WRITTEN TASK: Below is a block of records. Copy every line in it that contains the word "script".

DATASET RECORDS:

────────────────────────────────────────

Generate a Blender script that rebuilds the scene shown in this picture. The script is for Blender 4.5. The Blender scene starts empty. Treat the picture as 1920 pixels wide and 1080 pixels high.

────────────────────────────────────────

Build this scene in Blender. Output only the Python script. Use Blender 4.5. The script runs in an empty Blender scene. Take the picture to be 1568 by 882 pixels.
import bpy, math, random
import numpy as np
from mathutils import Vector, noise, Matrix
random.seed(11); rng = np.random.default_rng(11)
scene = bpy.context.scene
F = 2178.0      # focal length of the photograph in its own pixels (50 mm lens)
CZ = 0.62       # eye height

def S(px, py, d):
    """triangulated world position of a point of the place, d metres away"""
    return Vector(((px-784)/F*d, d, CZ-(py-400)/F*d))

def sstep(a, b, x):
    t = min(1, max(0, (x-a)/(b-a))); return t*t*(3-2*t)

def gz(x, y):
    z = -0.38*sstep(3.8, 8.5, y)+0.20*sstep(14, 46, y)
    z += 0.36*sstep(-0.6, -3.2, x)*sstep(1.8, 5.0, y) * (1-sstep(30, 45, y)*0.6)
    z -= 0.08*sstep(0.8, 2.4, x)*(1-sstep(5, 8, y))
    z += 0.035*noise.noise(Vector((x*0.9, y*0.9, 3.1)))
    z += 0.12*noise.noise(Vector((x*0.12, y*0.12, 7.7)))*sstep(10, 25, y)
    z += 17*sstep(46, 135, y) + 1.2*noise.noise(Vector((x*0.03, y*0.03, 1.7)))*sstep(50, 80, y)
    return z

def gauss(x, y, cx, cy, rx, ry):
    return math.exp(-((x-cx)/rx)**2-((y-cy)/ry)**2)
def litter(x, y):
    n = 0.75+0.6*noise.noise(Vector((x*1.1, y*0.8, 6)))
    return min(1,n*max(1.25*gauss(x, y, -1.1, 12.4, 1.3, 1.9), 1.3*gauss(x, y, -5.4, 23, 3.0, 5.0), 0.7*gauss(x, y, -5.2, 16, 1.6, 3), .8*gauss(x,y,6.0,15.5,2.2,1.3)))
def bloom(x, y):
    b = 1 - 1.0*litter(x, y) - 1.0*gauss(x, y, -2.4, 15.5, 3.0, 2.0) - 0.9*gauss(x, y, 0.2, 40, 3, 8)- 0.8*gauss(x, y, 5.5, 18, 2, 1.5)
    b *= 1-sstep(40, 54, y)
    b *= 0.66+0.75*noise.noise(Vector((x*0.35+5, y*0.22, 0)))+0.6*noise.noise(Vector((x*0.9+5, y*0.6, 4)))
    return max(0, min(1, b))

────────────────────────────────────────

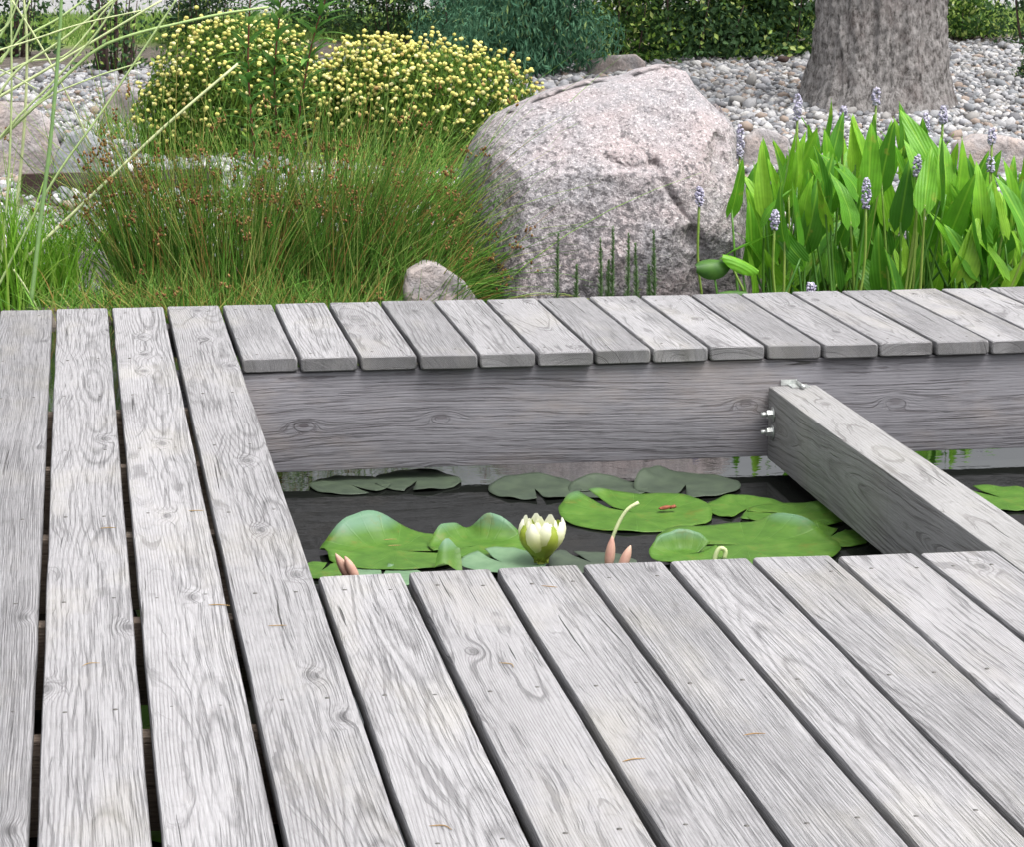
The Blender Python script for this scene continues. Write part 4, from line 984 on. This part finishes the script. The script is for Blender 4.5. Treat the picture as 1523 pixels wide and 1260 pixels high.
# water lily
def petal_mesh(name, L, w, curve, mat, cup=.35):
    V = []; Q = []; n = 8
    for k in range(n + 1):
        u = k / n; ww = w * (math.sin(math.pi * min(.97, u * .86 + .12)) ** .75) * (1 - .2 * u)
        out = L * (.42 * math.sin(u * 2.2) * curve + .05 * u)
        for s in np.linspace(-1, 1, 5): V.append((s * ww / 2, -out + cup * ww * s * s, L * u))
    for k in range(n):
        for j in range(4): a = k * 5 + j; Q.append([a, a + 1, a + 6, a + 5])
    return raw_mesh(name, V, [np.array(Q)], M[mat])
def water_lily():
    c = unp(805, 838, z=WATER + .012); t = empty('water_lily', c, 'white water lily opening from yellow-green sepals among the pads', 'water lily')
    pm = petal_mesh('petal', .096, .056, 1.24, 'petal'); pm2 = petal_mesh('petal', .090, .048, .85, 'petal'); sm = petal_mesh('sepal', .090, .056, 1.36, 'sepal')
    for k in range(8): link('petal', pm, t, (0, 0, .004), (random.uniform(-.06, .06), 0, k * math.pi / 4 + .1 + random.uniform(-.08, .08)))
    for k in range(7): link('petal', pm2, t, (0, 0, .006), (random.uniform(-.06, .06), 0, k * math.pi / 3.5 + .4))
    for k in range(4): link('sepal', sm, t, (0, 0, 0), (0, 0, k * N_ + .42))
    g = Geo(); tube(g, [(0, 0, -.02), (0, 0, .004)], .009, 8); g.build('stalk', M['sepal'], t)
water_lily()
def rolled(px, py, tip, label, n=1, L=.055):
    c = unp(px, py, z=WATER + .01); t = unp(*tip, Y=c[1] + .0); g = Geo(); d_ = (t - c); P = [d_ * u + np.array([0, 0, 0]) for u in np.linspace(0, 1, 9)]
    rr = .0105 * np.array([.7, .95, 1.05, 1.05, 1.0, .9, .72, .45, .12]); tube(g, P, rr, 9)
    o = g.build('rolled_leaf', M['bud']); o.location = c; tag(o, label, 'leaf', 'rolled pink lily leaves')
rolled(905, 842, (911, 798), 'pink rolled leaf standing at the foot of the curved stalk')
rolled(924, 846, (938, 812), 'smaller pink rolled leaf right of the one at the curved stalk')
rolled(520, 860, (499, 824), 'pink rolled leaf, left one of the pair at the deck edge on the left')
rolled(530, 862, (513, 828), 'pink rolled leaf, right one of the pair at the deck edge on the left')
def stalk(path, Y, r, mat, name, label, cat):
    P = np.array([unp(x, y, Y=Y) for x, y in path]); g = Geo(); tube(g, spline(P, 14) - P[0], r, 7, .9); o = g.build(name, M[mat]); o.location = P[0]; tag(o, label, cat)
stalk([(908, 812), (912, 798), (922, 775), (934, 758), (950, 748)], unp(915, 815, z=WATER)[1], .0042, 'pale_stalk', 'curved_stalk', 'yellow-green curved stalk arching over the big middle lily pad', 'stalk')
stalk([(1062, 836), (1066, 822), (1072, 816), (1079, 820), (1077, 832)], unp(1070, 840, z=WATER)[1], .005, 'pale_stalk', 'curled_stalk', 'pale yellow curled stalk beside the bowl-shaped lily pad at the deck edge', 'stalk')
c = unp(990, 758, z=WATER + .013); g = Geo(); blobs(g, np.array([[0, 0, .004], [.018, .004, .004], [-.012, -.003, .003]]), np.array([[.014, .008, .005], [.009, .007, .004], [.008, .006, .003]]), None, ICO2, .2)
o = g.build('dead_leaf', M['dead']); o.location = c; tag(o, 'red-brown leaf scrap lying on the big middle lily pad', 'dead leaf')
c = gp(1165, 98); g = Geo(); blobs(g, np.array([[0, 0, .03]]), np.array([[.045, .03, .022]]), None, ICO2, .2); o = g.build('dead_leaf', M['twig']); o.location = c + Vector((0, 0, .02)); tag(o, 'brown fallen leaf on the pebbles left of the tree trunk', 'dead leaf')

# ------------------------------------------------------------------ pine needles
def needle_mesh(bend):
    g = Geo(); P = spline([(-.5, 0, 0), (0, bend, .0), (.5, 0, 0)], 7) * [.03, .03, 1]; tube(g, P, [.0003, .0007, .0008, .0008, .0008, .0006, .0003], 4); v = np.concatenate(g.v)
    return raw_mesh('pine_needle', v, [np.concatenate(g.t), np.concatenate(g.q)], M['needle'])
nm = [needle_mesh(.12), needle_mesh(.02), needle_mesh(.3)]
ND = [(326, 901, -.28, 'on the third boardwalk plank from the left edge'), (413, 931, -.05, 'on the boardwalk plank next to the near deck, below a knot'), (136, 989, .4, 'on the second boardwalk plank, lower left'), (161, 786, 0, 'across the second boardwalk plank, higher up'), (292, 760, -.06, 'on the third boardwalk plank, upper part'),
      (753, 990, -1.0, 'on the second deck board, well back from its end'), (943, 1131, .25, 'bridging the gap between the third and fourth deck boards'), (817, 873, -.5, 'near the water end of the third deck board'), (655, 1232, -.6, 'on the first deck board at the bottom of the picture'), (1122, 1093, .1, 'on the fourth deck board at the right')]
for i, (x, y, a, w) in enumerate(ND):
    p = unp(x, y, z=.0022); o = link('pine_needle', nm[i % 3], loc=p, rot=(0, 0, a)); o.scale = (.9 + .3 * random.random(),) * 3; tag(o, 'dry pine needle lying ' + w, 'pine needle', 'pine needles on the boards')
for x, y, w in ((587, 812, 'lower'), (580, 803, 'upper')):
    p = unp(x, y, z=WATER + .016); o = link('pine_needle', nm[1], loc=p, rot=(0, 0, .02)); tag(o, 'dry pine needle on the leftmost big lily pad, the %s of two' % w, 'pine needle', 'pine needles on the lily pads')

────────────────────────────────────────

FULL SOLUTION:
Generate a Blender script that rebuilds the scene shown in this picture. The script is for Blender 4.5. The Blender scene starts empty. Treat the picture as 1920 pixels wide and 1080 pixels high.
Build this scene in Blender. Output only the Python script. Use Blender 4.5. The script runs in an empty Blender scene. Take the picture to be 1568 by 882 pixels.
The Blender Python script for this scene continues. Write part 4, from line 984 on. This part finishes the script. The script is for Blender 4.5. Treat the picture as 1523 pixels wide and 1260 pixels high.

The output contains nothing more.